**What you should do**
Make an exact copy of all the records.

**Material provided**
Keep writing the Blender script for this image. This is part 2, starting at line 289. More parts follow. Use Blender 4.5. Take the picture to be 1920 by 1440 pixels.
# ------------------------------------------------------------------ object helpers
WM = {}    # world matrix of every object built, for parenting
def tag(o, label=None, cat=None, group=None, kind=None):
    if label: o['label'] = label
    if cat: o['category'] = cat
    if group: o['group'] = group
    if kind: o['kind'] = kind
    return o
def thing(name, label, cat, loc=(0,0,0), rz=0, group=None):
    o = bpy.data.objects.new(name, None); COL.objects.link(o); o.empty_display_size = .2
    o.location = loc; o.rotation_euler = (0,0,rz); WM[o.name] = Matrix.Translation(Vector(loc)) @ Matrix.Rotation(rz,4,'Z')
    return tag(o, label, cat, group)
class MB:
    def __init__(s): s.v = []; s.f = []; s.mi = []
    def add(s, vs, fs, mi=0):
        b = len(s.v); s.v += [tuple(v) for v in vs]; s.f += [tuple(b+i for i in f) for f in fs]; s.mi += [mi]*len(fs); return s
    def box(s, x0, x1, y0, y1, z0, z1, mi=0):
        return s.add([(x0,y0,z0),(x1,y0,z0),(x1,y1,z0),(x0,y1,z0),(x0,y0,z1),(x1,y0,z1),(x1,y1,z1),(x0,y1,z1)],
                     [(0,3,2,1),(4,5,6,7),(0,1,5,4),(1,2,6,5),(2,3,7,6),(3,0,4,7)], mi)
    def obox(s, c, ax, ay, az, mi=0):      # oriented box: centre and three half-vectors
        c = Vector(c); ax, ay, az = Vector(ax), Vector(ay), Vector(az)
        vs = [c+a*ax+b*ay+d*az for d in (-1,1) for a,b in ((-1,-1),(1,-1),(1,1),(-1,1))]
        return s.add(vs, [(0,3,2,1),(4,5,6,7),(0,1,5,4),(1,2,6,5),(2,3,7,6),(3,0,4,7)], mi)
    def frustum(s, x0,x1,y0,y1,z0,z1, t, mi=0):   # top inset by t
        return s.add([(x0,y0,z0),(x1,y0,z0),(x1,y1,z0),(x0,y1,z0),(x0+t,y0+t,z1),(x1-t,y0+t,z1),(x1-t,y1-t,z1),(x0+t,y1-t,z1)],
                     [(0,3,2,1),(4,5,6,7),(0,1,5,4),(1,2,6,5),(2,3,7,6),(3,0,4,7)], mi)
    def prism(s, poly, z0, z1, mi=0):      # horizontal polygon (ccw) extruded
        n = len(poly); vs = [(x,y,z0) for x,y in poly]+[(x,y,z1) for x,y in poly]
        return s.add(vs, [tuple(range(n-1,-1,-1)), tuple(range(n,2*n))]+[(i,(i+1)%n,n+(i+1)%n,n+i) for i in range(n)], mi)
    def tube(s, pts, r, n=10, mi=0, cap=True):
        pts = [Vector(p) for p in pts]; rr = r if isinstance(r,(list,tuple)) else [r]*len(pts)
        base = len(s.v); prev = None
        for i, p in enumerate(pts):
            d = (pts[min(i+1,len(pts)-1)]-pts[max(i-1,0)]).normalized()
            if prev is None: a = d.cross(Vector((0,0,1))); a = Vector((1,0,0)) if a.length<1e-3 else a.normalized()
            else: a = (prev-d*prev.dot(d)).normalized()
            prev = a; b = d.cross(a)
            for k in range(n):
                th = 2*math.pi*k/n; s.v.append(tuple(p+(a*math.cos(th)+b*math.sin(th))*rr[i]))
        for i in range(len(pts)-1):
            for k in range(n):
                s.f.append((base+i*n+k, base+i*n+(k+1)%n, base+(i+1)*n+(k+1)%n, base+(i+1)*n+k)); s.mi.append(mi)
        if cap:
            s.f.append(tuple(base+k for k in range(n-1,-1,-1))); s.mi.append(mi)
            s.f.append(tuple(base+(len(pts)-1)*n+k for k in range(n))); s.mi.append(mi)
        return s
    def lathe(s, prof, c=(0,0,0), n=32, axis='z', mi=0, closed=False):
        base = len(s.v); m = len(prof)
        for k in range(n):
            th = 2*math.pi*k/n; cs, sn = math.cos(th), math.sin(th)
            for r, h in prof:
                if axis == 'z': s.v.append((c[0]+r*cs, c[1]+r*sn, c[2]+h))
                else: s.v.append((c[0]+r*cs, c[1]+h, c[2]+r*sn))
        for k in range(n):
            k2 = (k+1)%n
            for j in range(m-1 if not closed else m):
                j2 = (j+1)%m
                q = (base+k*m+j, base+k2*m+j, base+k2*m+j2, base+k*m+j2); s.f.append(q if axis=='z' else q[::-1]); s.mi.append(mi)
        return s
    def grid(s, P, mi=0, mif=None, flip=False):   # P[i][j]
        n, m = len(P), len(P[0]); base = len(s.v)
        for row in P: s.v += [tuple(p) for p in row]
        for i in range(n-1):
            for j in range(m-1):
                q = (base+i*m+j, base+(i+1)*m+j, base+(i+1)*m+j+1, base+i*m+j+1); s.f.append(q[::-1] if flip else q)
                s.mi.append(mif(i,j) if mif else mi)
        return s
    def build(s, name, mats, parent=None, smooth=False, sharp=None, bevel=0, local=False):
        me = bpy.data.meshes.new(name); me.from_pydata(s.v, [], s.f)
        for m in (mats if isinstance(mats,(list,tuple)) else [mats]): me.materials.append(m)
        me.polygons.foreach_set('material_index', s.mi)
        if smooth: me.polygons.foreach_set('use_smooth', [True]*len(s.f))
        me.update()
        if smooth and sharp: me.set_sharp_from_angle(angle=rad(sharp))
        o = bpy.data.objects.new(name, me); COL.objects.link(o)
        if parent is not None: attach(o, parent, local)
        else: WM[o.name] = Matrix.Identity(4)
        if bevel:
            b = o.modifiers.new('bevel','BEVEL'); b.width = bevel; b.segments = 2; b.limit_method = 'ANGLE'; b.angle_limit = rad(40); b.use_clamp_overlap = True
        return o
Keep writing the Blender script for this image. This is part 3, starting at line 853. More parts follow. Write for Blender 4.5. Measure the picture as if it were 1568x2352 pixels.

**Complete response**
Keep writing the Blender script for this image. This is part 2, starting at line 289. More parts follow. Use Blender 4.5. Take the picture to be 1920 by 1440 pixels.
# ------------------------------------------------------------------ object helpers
WM = {}    # world matrix of every object built, for parenting
def tag(o, label=None, cat=None, group=None, kind=None):
    if label: o['label'] = label
    if cat: o['category'] = cat
    if group: o['group'] = group
    if kind: o['kind'] = kind
    return o
def thing(name, label, cat, loc=(0,0,0), rz=0, group=None):
    o = bpy.data.objects.new(name, None); COL.objects.link(o); o.empty_display_size = .2
    o.location = loc; o.rotation_euler = (0,0,rz); WM[o.name] = Matrix.Translation(Vector(loc)) @ Matrix.Rotation(rz,4,'Z')
    return tag(o, label, cat, group)
class MB:
    def __init__(s): s.v = []; s.f = []; s.mi = []
    def add(s, vs, fs, mi=0):
        b = len(s.v); s.v += [tuple(v) for v in vs]; s.f += [tuple(b+i for i in f) for f in fs]; s.mi += [mi]*len(fs); return s
    def box(s, x0, x1, y0, y1, z0, z1, mi=0):
        return s.add([(x0,y0,z0),(x1,y0,z0),(x1,y1,z0),(x0,y1,z0),(x0,y0,z1),(x1,y0,z1),(x1,y1,z1),(x0,y1,z1)],
                     [(0,3,2,1),(4,5,6,7),(0,1,5,4),(1,2,6,5),(2,3,7,6),(3,0,4,7)], mi)
    def obox(s, c, ax, ay, az, mi=0):      # oriented box: centre and three half-vectors
        c = Vector(c); ax, ay, az = Vector(ax), Vector(ay), Vector(az)
        vs = [c+a*ax+b*ay+d*az for d in (-1,1) for a,b in ((-1,-1),(1,-1),(1,1),(-1,1))]
        return s.add(vs, [(0,3,2,1),(4,5,6,7),(0,1,5,4),(1,2,6,5),(2,3,7,6),(3,0,4,7)], mi)
    def frustum(s, x0,x1,y0,y1,z0,z1, t, mi=0):   # top inset by t
        return s.add([(x0,y0,z0),(x1,y0,z0),(x1,y1,z0),(x0,y1,z0),(x0+t,y0+t,z1),(x1-t,y0+t,z1),(x1-t,y1-t,z1),(x0+t,y1-t,z1)],
                     [(0,3,2,1),(4,5,6,7),(0,1,5,4),(1,2,6,5),(2,3,7,6),(3,0,4,7)], mi)
    def prism(s, poly, z0, z1, mi=0):      # horizontal polygon (ccw) extruded
        n = len(poly); vs = [(x,y,z0) for x,y in poly]+[(x,y,z1) for x,y in poly]
        return s.add(vs, [tuple(range(n-1,-1,-1)), tuple(range(n,2*n))]+[(i,(i+1)%n,n+(i+1)%n,n+i) for i in range(n)], mi)
    def tube(s, pts, r, n=10, mi=0, cap=True):
        pts = [Vector(p) for p in pts]; rr = r if isinstance(r,(list,tuple)) else [r]*len(pts)
        base = len(s.v); prev = None
        for i, p in enumerate(pts):
            d = (pts[min(i+1,len(pts)-1)]-pts[max(i-1,0)]).normalized()
            if prev is None: a = d.cross(Vector((0,0,1))); a = Vector((1,0,0)) if a.length<1e-3 else a.normalized()
            else: a = (prev-d*prev.dot(d)).normalized()
            prev = a; b = d.cross(a)
            for k in range(n):
                th = 2*math.pi*k/n; s.v.append(tuple(p+(a*math.cos(th)+b*math.sin(th))*rr[i]))
        for i in range(len(pts)-1):
            for k in range(n):
                s.f.append((base+i*n+k, base+i*n+(k+1)%n, base+(i+1)*n+(k+1)%n, base+(i+1)*n+k)); s.mi.append(mi)
        if cap:
            s.f.append(tuple(base+k for k in range(n-1,-1,-1))); s.mi.append(mi)
            s.f.append(tuple(base+(len(pts)-1)*n+k for k in range(n))); s.mi.append(mi)
        return s
    def lathe(s, prof, c=(0,0,0), n=32, axis='z', mi=0, closed=False):
        base = len(s.v); m = len(prof)
        for k in range(n):
            th = 2*math.pi*k/n; cs, sn = math.cos(th), math.sin(th)
            for r, h in prof:
                if axis == 'z': s.v.append((c[0]+r*cs, c[1]+r*sn, c[2]+h))
                else: s.v.append((c[0]+r*cs, c[1]+h, c[2]+r*sn))
        for k in range(n):
            k2 = (k+1)%n
            for j in range(m-1 if not closed else m):
                j2 = (j+1)%m
                q = (base+k*m+j, base+k2*m+j, base+k2*m+j2, base+k*m+j2); s.f.append(q if axis=='z' else q[::-1]); s.mi.append(mi)
        return s
    def grid(s, P, mi=0, mif=None, flip=False):   # P[i][j]
        n, m = len(P), len(P[0]); base = len(s.v)
        for row in P: s.v += [tuple(p) for p in row]
        for i in range(n-1):
            for j in range(m-1):
                q = (base+i*m+j, base+(i+1)*m+j, base+(i+1)*m+j+1, base+i*m+j+1); s.f.append(q[::-1] if flip else q)
                s.mi.append(mif(i,j) if mif else mi)
        return s
    def build(s, name, mats, parent=None, smooth=False, sharp=None, bevel=0, local=False):
        me = bpy.data.meshes.new(name); me.from_pydata(s.v, [], s.f)
        for m in (mats if isinstance(mats,(list,tuple)) else [mats]): me.materials.append(m)
        me.polygons.foreach_set('material_index', s.mi)
        if smooth: me.polygons.foreach_set('use_smooth', [True]*len(s.f))
        me.update()
        if smooth and sharp: me.set_sharp_from_angle(angle=rad(sharp))
        o = bpy.data.objects.new(name, me); COL.objects.link(o)
        if parent is not None: attach(o, parent, local)
        else: WM[o.name] = Matrix.Identity(4)
        if bevel:
            b = o.modifiers.new('bevel','BEVEL'); b.width = bevel; b.segments = 2; b.limit_method = 'ANGLE'; b.angle_limit = rad(40); b.use_clamp_overlap = True
        return o
Keep writing the Blender script for this image. This is part 3, starting at line 853. More parts follow. Write for Blender 4.5. Measure the picture as if it were 1568x2352 pixels.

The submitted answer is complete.